What the exercise asks:
Check every line below for the word "picture" and show those that hold it.
** Start **
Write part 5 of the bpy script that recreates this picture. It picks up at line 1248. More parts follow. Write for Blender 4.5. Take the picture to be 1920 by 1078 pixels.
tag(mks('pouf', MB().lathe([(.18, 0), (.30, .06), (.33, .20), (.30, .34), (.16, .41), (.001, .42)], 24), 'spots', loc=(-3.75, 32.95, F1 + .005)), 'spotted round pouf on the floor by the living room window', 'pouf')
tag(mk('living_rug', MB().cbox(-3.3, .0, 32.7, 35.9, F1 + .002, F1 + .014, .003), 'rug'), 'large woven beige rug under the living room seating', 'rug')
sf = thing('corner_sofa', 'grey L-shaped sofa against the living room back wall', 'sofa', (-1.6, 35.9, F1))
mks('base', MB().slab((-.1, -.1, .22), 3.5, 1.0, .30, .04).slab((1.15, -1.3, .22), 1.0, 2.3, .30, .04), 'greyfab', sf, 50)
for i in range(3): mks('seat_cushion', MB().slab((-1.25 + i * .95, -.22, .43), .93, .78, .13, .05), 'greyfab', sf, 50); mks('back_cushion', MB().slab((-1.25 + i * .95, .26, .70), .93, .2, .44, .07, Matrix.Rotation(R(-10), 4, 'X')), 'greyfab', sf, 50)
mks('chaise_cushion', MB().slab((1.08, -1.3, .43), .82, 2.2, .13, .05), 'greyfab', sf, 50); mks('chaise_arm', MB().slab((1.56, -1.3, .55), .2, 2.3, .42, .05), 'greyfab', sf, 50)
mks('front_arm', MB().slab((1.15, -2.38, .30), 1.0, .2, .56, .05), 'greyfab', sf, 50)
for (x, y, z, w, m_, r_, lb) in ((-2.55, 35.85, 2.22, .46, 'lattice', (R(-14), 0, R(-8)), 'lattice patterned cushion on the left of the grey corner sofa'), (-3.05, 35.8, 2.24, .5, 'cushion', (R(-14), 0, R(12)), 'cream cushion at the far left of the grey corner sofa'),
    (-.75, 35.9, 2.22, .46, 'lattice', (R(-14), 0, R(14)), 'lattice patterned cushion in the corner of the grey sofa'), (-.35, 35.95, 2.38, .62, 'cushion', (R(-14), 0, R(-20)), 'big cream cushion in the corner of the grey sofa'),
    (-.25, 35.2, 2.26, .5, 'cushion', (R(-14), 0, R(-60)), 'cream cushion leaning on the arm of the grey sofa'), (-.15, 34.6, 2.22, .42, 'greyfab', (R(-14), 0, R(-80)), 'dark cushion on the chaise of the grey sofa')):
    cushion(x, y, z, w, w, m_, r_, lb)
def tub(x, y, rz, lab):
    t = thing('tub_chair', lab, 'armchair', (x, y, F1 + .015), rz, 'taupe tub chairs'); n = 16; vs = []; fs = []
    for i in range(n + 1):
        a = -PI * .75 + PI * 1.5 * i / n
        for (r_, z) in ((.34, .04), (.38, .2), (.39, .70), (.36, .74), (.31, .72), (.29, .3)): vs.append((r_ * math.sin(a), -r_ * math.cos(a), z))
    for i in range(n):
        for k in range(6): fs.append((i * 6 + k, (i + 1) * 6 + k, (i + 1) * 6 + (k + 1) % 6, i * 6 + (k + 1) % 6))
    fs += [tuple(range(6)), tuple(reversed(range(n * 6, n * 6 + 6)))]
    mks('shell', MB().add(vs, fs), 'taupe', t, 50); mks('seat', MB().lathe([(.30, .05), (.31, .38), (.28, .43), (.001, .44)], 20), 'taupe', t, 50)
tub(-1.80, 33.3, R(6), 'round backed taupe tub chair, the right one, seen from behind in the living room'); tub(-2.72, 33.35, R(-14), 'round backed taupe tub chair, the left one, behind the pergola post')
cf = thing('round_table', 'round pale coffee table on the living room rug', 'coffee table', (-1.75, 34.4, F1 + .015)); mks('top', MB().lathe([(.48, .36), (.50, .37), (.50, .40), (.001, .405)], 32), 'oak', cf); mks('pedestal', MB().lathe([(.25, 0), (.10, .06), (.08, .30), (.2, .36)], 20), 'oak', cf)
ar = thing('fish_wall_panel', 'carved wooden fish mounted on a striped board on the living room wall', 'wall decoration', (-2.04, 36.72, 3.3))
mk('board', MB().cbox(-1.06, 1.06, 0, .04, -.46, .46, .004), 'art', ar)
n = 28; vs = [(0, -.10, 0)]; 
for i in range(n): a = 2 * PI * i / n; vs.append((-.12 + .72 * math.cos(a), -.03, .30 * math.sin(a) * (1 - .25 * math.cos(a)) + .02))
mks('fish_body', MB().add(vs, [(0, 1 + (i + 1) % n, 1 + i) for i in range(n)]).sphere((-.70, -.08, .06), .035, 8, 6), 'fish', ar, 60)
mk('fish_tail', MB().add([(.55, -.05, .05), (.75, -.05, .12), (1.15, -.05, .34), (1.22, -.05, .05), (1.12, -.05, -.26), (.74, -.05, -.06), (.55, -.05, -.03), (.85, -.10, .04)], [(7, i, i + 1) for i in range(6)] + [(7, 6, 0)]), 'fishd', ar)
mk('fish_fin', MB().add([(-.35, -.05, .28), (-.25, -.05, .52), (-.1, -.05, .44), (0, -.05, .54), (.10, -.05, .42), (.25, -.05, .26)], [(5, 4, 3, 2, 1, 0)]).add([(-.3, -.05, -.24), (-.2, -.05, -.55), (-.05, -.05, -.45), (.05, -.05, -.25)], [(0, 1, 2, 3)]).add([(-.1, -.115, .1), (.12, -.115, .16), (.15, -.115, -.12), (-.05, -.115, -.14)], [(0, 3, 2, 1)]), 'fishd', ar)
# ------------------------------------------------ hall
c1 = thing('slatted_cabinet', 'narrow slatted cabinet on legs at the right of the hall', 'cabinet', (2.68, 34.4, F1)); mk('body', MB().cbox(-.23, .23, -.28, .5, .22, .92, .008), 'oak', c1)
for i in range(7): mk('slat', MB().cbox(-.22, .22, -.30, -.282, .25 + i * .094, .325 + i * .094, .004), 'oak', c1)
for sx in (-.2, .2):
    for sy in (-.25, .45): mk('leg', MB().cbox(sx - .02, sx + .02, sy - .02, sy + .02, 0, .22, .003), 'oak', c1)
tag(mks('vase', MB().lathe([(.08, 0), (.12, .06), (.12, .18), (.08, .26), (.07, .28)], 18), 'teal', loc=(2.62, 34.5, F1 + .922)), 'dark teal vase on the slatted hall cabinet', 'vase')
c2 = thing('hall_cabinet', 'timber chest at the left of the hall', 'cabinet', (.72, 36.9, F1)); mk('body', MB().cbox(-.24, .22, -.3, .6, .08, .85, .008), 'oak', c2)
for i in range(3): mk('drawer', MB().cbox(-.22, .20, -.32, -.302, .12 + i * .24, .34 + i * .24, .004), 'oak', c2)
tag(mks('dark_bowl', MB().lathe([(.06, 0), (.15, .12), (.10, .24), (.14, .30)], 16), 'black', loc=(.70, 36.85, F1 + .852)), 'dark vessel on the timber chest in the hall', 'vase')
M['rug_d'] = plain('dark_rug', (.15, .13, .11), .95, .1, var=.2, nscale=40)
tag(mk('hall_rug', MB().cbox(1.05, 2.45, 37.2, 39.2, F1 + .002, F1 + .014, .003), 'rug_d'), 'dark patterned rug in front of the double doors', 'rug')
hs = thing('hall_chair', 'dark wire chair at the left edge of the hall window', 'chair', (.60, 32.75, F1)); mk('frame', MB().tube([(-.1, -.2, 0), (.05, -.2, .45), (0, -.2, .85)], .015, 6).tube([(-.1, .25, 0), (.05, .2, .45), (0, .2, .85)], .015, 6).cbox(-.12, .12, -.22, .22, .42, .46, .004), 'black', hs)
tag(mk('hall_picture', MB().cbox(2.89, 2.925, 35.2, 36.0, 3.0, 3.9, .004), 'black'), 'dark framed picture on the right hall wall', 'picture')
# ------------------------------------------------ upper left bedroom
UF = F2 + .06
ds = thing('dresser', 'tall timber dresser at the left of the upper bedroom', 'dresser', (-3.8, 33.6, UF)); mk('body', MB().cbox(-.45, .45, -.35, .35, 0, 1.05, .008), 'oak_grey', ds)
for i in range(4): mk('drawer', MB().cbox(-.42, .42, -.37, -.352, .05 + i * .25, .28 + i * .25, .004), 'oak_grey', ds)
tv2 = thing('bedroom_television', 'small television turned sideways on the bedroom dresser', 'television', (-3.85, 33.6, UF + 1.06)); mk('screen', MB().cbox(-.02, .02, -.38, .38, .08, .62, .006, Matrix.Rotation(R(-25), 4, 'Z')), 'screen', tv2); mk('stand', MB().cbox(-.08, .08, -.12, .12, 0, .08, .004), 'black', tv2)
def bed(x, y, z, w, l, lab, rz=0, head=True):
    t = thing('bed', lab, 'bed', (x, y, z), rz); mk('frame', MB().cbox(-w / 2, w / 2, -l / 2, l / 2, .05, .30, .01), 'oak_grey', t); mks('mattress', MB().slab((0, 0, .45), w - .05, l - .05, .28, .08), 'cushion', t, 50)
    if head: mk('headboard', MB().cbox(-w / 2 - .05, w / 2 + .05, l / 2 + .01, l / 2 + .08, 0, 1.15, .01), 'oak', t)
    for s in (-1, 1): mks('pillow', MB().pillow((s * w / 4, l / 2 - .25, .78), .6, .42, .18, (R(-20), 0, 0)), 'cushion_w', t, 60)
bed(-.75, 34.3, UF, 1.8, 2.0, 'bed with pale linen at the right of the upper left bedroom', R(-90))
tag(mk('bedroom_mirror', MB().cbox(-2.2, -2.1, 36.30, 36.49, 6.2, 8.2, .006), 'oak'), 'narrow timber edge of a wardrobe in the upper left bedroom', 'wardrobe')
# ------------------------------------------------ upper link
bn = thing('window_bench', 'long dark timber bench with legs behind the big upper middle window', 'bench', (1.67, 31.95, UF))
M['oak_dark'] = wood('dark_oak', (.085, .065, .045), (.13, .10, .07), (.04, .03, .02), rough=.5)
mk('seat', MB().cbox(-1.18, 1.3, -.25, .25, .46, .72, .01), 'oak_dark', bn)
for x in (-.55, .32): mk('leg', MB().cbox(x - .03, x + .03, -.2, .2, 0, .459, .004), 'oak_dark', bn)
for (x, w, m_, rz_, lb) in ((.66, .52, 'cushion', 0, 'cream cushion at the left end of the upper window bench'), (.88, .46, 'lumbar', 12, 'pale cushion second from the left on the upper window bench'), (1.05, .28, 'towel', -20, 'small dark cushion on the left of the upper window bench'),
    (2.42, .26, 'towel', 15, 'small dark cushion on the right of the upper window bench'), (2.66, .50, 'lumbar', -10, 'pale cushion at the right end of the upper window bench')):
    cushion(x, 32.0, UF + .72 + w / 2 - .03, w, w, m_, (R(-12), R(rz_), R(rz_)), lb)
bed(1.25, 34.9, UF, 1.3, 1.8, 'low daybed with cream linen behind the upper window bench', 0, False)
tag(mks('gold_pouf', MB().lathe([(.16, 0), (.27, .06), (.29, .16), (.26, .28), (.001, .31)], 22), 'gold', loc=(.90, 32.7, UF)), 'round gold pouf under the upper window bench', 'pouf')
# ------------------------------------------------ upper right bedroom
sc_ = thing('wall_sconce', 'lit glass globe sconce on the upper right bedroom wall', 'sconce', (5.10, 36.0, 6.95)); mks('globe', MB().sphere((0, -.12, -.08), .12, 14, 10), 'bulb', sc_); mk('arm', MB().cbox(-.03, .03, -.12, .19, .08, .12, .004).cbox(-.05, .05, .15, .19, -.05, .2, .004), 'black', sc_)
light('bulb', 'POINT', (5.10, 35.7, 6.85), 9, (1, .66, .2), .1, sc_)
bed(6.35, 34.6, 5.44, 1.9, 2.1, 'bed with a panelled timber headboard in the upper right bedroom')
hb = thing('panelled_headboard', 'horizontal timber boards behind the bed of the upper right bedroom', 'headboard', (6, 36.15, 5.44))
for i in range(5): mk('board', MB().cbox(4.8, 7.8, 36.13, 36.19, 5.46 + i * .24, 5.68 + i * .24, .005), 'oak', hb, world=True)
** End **
Completed task:
Write part 5 of the bpy script that recreates this picture. It picks up at line 1248. More parts follow. Write for Blender 4.5. Take the picture to be 1920 by 1078 pixels.
tag(mk('hall_picture', MB().cbox(2.89, 2.925, 35.2, 36.0, 3.0, 3.9, .004), 'black'), 'dark framed picture on the right hall wall', 'picture')